The Act reserves one-third of seats for women in the Lok Sabha, State Legislative Assemblies, and the NCT of Delhi. Seats will be rotated after every delimitation exercise. The reservation is linked to the completion of the next Census and subsequent delimitation, making its operational timeline uncertain.
Key Provisions
- 33% reservation for women in Lok Sabha and Vidhan Sabhas
- Includes sub-reservation for SC/ST women within the reserved quota
- Seats to be rotated after each delimitation cycle
- Duration: 15 years initially (subject to review)
- Operative only after Census + Delimitation — currently delayed
Significance: Why It Matters
1. Epistemic Diversity in Governance Women legislators bring lived experience of issues long treated as "soft" — domestic violence, childcare, public sanitation, and access to services. This transforms these from peripheral concerns into core policy priorities.
2. From Procedural to Deliberative Democracy The Act represents a shift from merely ensuring institutional processes (procedural democracy) to enriching the quality of political deliberation — multiple experiences informing governance outcomes.
3. Political Economy Rationale Women constitute the backbone of India's informal economy — SHG leaders, agricultural labourers, street vendors, domestic workers. Their entry into formal decision-making shortens the feedback loop between policy and ground reality.
4. Breaking Dynastic and Networked Politics Recruitment in Indian politics has been dominated by dynasty, caste, and masculine networks.

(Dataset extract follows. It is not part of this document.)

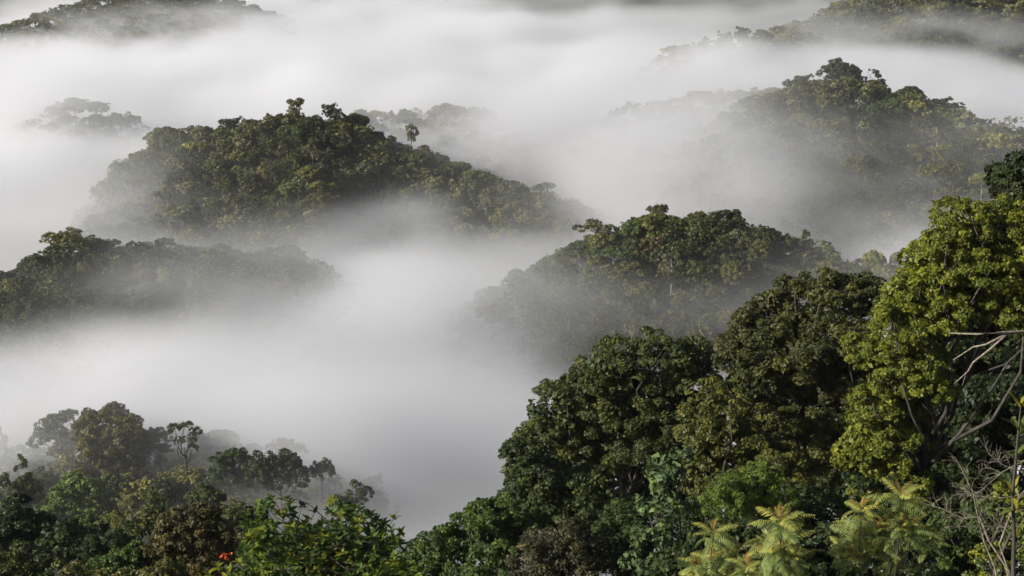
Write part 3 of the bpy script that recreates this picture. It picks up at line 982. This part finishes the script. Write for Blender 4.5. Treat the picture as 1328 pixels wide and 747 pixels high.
near_tree("shrub", "greyish brown twiggy bush at the bottom below the wood's dark left tree", "shrub", 104,
          [(700, 715, 28), (735, 705, 26), (720, 745, 36), (765, 735, 30), (690, 750, 28)], 0.20, (0.046, 0.044, 0.026), cover=1.1, seed=20)
near_tree("large_leaved_tree", "blue-green big-leaved sapling standing at the middle of the near slope's foot", "tree", 92,
          [(862, 610, 22), (885, 590, 16), (850, 650, 26), (880, 660, 24), (845, 700, 28), (870, 725, 30), (825, 735, 24)], 0.42, (0.062, 0.092, 0.040), tint=(0.45, 0.25), cover=1.1, aspect=0.45, seed=21, back=False)
near_tree("shrub", "bright green feathery bush in the hollow above the rightward pinnate saplings", "shrub", 96,
          [(960, 640, 28), (990, 625, 24), (935, 660, 26), (1010, 650, 26), (975, 670, 30)], 0.20, (0.070, 0.100, 0.020), cover=1.2, aspect=0.35, seed=22)
near_tree("shrub", "dark bush filling the gap right of the feathery bush", "shrub", 100,
          [(1060, 660, 34), (1095, 690, 36), (1040, 700, 36), (1080, 735, 36)], 0.24, (0.030, 0.044, 0.015), cover=1.3, seed=23)
near_tree("shrub", "dark shrub behind the blue-green big-leaved sapling", "shrub", 108,
          [(835, 715, 38), (850, 735, 38), (820, 725, 34), (800, 690, 30), (830, 680, 30), (905, 690, 34), (920, 730, 34), (790, 745, 34)], 0.24, (0.032, 0.048, 0.016), cover=1.3, seed=24)
near_tree("shrub", "dim green bush behind the bare twigs in the lower right corner", "shrub", 80,
          [(1230, 690, 30), (1270, 680, 34), (1310, 690, 36), (1250, 735, 40), (1310, 740, 40), (1200, 730, 34)], 0.20, (0.048, 0.068, 0.020), tint=(0.45, 0.25), cover=1.1, seed=25)
near_tree("shrub", "yellow-green leafy bush at the picture's lower right edge", "shrub", 50,
          [(1305, 640, 20), (1330, 670, 26), (1280, 725, 22), (1318, 710, 26), (1300, 750, 28)], 0.12, (0.11, 0.125, 0.022), tint=(0.5, 0.25), cover=0.5, seed=26, back=False)
near_tree("shrub", "bright yellow-green bush at the bottom edge between the leafy tree and the low bush", "shrub", 88,
          [(490, 750, 20), (515, 745, 20), (540, 752, 18), (455, 755, 18)], 0.24, (0.10, 0.13, 0.024), cover=1.2, seed=27)

# the chief trees of the hazy spur
SPUR = "trees on the hazy spur"
near_tree("dome_tree", "huge brown-tipped dome-crowned tree towering over the hazy spur", "tree", 334,
          [(118, 556, 24), (140, 549, 24), (163, 556, 24), (176, 578, 18), (106, 575, 18), (135, 580, 30), (160, 590, 26), (120, 600, 24), (150, 612, 26), (172, 606, 18), (140, 632, 24)],
          0.55, (0.062, 0.060, 0.022), tint=(0.5, 0.2), nsub=22, rel=(0.2, 0.32), low=-0.5, cover=1.4, seed=71, group=SPUR)
near_tree("dome_tree", "smooth black-green domed tree on the right half of the hazy spur", "tree", 318,
          [(345, 604, 18), (365, 600, 16), (383, 606, 16), (335, 622, 18), (360, 620, 22), (385, 625, 16)],
          0.5, (0.028, 0.036, 0.016), nsub=20, rel=(0.2, 0.32), low=-0.5, cover=1.4, seed=72, group=SPUR)
near_tree("rainforest_tree", "uneven dark tree between the slender flat-topped tree and the black dome", "tree", 322,
          [(283, 598, 13), (303, 592, 12), (320, 602, 12), (290, 615, 15), (313, 620, 15), (278, 625, 12)],
          0.5, (0.036, 0.052, 0.02), nsub=16, low=-0.5, cover=1.3, seed=73, group=SPUR)
near_tree("emergent_tree", "slender flat-topped tree on a tall pale trunk right of the huge dome tree", "tree", 326,
          [(226, 556, 8), (240, 553, 9), (253, 560, 8), (246, 570, 8), (232, 572, 7), (250, 582, 7)],
          0.5, (0.036, 0.050, 0.02), nsub=14, low=-0.3, cover=1.2, seed=74, group=SPUR, back=False)
near_tree("rainforest_tree", "loose grey-green tree just left of the huge dome-crowned tree", "tree", 343,
          [(58, 552, 13), (75, 545, 12), (90, 540, 11), (70, 565, 15), (50, 572, 13), (90, 565, 14), (80, 585, 16)],
          0.5, (0.075, 0.085, 0.045), nsub=14, low=-0.5, cover=0.9, bark=M_pale, seed=75, group=SPUR)
near_tree("rainforest_tree", "bright green spreading tree below the huge dome-crowned tree", "tree", 296,
          [(80, 640, 16), (100, 628, 16), (120, 636, 14), (92, 655, 18), (115, 658, 15), (70, 662, 15)],
          0.42, (0.085, 0.12, 0.036), nsub=16, low=-0.5, cover=1.2, seed=76, group=SPUR)

near_tree("shrub", "misty green bush rising behind the feathery dark corner tree", "shrub", 205,
          [(110, 690, 18), (140, 684, 18), (165, 694, 18), (125, 706, 22), (160, 712, 20), (95, 705, 18)], 0.36, (0.058, 0.078, 0.026), cover=1.3, seed=58)
near_tree("shrub", "misty olive bush rising behind the rusty rounded tree", "shrub", 215,
          [(195, 672, 16), (300, 668, 18), (325, 676, 16), (190, 692, 20), (310, 690, 22), (335, 698, 18)], 0.36, (0.062, 0.070, 0.026), cover=1.3, seed=59)

# the lower left corner
near_tree("rainforest_tree", "nearly black tree in the lower left corner", "tree", 168,
          [(20, 682, 30), (50, 688, 24), (-8, 700, 34), (30, 712, 34)], 0.40, (0.022, 0.034, 0.014), cover=1.4, seed=31)
near_tree("rainforest_tree", "dark tree just right of the nearly black corner tree", "tree", 163,
          [(78, 690, 18), (105, 704, 22), (70, 712, 24), (98, 726, 24)], 0.38, (0.028, 0.042, 0.016), cover=1.3, seed=32)
near_tree("umbrella_tree", "feathery dark tree with level layers in the lower left corner", "tree", 158,
          [(118, 708, 14), (146, 703, 14), (130, 718, 20), (160, 722, 14)], 0.3, (0.030, 0.044, 0.018), cover=1.2, aspect=0.4, seed=33)
near_tree("shrub", "dull olive bush at the very corner, lower left", "shrub", 140, [(20, 738, 30), (55, 742, 26), (-10, 745, 30)], 0.32, (0.046, 0.058, 0.018), cover=1.3, seed=34)
near_tree("shrub", "small deep green bush between the corner bush and the rusty rounded tree", "shrub", 138, [(150, 730, 18), (172, 722, 16), (125, 742, 20), (168, 742, 20)], 0.3, (0.046, 0.074, 0.018), cover=1.3, seed=35)
near_tree("dome_tree", "rusty brown rounded tree near the lower left corner", "tree", 138,
          [(225, 688, 26), (255, 684, 28), (282, 694, 20), (212, 712, 26), (250, 715, 36), (285, 722, 24), (225, 742, 30), (270, 748, 30)], 0.30, (0.060, 0.054, 0.024), tint=(0.5, 0.2), nsub=20, rel=(0.2, 0.34), cover=1.4, seed=36)
near_tree("shrub", "olive bush at the bottom edge below the rusty rounded tree", "shrub", 120, [(92, 748, 18), (200, 750, 20), (225, 746, 16), (165, 752, 18)], 0.26, (0.085, 0.085, 0.026), cover=1.2, seed=37)


# ---- broad-leaved tree with leaves in rosettes, at the bottom
def blade(L_, wd, droop, n=4):
    """one leaf blade along +X, folded along its midrib"""
    t_ = np.linspace(0, 1, n + 1)
    wv = wd * np.sin(math.pi * (0.08 + 0.92 * t_) ** 0.8) * 0.5 + 0.002
    wv[-1] = 0.002
    zc = -droop * t_ ** 2 * L_
    mid = np.stack([t_ * L_, np.zeros(n + 1), zc], -1)
    up = 0.25 * wv
    lf = np.stack([t_ * L_, wv, zc + up], -1)
    rt = np.stack([t_ * L_, -wv, zc + up], -1)
    V = np.concatenate([mid, lf, rt])
    k = np.arange(n)
    m1 = n + 1
    F = np.concatenate([np.stack([k, k + 1, k + 1 + m1, k + m1], -1), np.stack([k + 1, k, k + 2 * m1, k + 1 + 2 * m1], -1)])
    return V, F


def frame_of(x, up, g=None):
    x = unit(np.asarray(x, float))
    y = unit(np.cross(up, x))
    return np.stack([x, y, np.cross(x, y)], 0)


class Leaves:
    def __init__(self):
        self.v, self.f, self.t, self.n = [], [], [], 0

    def put(self, V, F, Rm, pos, tint):
        self.v.append(V @ Rm + pos)
        self.f.append(F + self.n)
        self.t.append(np.full(len(V), tint))
        self.n += len(V)

    def rosette(self, tip, axis, L_, wd, count, g, tint, droop=0.35, spread=(0.5, 1.5)):
        axis = unit(np.asarray(axis, float))
        a = unit(np.cross(axis, [0.3, 0.2, 0.9]))
        b_ = np.cross(axis, a)
        for k in range(count):
            th = k * 2.4 + g.uniform(-.4, .4)
            tilt = g.uniform(*spread)
            d = axis * math.cos(tilt) + (a * math.cos(th) + b_ * math.sin(th)) * math.sin(tilt)
            V, F = blade(L_ * g.uniform(.7, 1.15), wd * g.uniform(.8, 1.15), droop * g.uniform(.4, 1.4), 3)
            self.put(V, F, frame_of(d, axis + g.normal(0, .1, 3)), tip + axis * g.uniform(-.25, .1) * L_, float(np.clip(tint + g.normal(0, .13), 0, 1)))

    def mesh(self, name, mat):
        return mesh(name, np.concatenate(self.v), np.concatenate(self.f), mat, {"tint": np.concatenate(self.t)}, smooth=True)


g = np.random.default_rng(41)
Yb = 66.0
bx, by = at(410, 747, Yb)[0], Yb
org = np.array([bx, by, float(ground(bx, by))])
root = thing("broad_leaved_tree", org, "bright broad-leaved tree with glossy leaf rosettes at the bottom edge", "tree", NEAR)
LV, T = Leaves(), Tubes()
sil = [(318, 668), (335, 655), (352, 648), (372, 646), (392, 656), (408, 664), (430, 650), (452, 656), (468, 660), (488, 676), (512, 672), (520, 690), (326, 690), (345, 680), (505, 702)]
tips = [(x, y, g.uniform(-1.2, 1.2)) for x, y in sil]
for k in range(500):
    x = g.uniform(312, 524)
    topy = np.interp(x, [312, 340, 372, 400, 432, 470, 524], [690, 652, 648, 664, 654, 664, 694])
    y = topy + g.normal(0, 5) + g.uniform(0.0, 1) ** 0.9 * (775 - topy)
    tips.append((x, y, g.uniform(-2.4, 2.0)))
forks = [np.array([g.normal(0, .8), g.normal(0, .7), at(410, 735, Yb)[2] - org[2] + g.uniform(-.4, .8)]) for _ in range(7)]
for k, (x, y, dy) in enumerate(tips):
    tip = at(x, y, Yb + dy) - org
    ax = np.array([g.normal(0, .35), g.normal(-.1, .35), 1.0])
    LV.rosette(tip, ax, g.uniform(.30, .42), g.uniform(.13, .18), int(g.integers(7, 11)), g, g.choice([0.1, 0.4, 0.65, 0.95], p=[.3, .25, .25, .2]))
    if k < 60:
        f = forks[k % 7]
        T.limb(f, tip, 0.035, 0.012, g, 0.08, 5, 6)
for f in forks:
    T.limb((0, 0, 0.5), f, 0.09, 0.04, g, 0.05, 6, 6)
T.add([(0, 0, -3), (0, 0, 0), (0, 0, 1.2)], [0.16, 0.13, 0.1], 8)
link("trunk", T.mesh("trunk", M_bark), root)
link("crown", LV.mesh("crown", M_gloss), root, (0.055, 0.088, 0.019))
# orange blossom at its left side
B = Leaves()
for px, py in ((288, 719), (293, 721), (299, 719), (292, 725), (286, 723), (296, 726)):
    B.rosette(at(px, py, Yb) - org, (g.normal(0, .4), -.6, .8), 0.15, 0.09, 8, g, .5, .1, (0.1, 1.3))
o = link("blossom", B.mesh("blossom", M_blossom), root)
o["label"] = "orange blossom cluster"
LB, T2 = Leaves(), Tubes()
for px, py in ((282, 735), (300, 738), (270, 745), (310, 730), (322, 742), (294, 748), (262, 750), (310, 750), (335, 735), (345, 748)):
    q = at(px, py, Yb + g.uniform(-.5, .5)) - org
    LB.rosette(q, (g.normal(-.2, .3), -.2, 1), 0.34, 0.13, 8, g, .8)
    T2.limb((-.3, 0, q[2] - 1.2), q, .03, .01, g, .08)
T2.limb((-.9, 0, at(300, 760, Yb)[2] - org[2]), at(292, 722, Yb) - org, .02, .008, g, .06)
o = link("low_branch", T2.mesh("low_branch", M_bark), root)
link("foliage", LB.mesh("foliage", M_gloss), root, (0.085, 0.12, 0.022))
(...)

Mandatory representation forces parties to search for and nurture new talent pools.
Challenges
| Challenge | Nature |
|---|---|
| Census + Delimitation delay | Institutional/Administrative |
| Proxy candidacy ("Sarpanch Pati" syndrome) | Sociocultural |
| Elite capture within women's quota | Political economy |
| Lack of internal party democracy for women | Structural |
| Mobility, time, and autonomy constraints | Social |
| Performative aggression in legislatures | Institutional culture |
Comparative Context
| Country | Women in Legislature | Mechanism |
|---|---|---|
| Rwanda | ~61% | Mandatory constitutional quota |
| Sweden | ~46% | Voluntary party quotas |
| UK | ~35% | Party-level all-women shortlists |
| India (current) | ~13.6% | No mandate (pre-Act) |
| India (post-Act) | 33% (target) | Constitutional reservation |
Critical Analysis
Strengths:
- Constitutional backing gives it permanence over mere party-level commitments
- SC/ST sub-reservation ensures intersectional representation
- Proven impact at local level — 73rd/74th Amendments with 33% reservation for women in PRIs showed measurable improvements in public goods provisioning
Limitations:
- Operational dependence on delimitation creates political uncertainty
- Without internal party reform, women may remain "nominated" rather than "elected" in spirit
- Does not address women in Upper Houses (Rajya Sabha, Vidhan Parishads)
- Risk of elite capture — educated, upper-caste urban women benefiting disproportionately
Conclusion
The Nari Shakti Vandan Adhiniyam is not merely a quota mechanism — it is a structural correction to decades of democratic underrepresentation. Its true transformative value lies beyond numbers: it is about embedding diverse rationalities into the architecture of Indian lawmaking. However, legislative reservation alone cannot complete this transformation. It must be accompanied by internal party democratisation, administrative efficiency in Census and delimitation, and a deeper cultural shift in how public life accommodates women. As a long-term process of political refinement, its success will be measured not by seats filled but by the quality of deliberation those seats produce.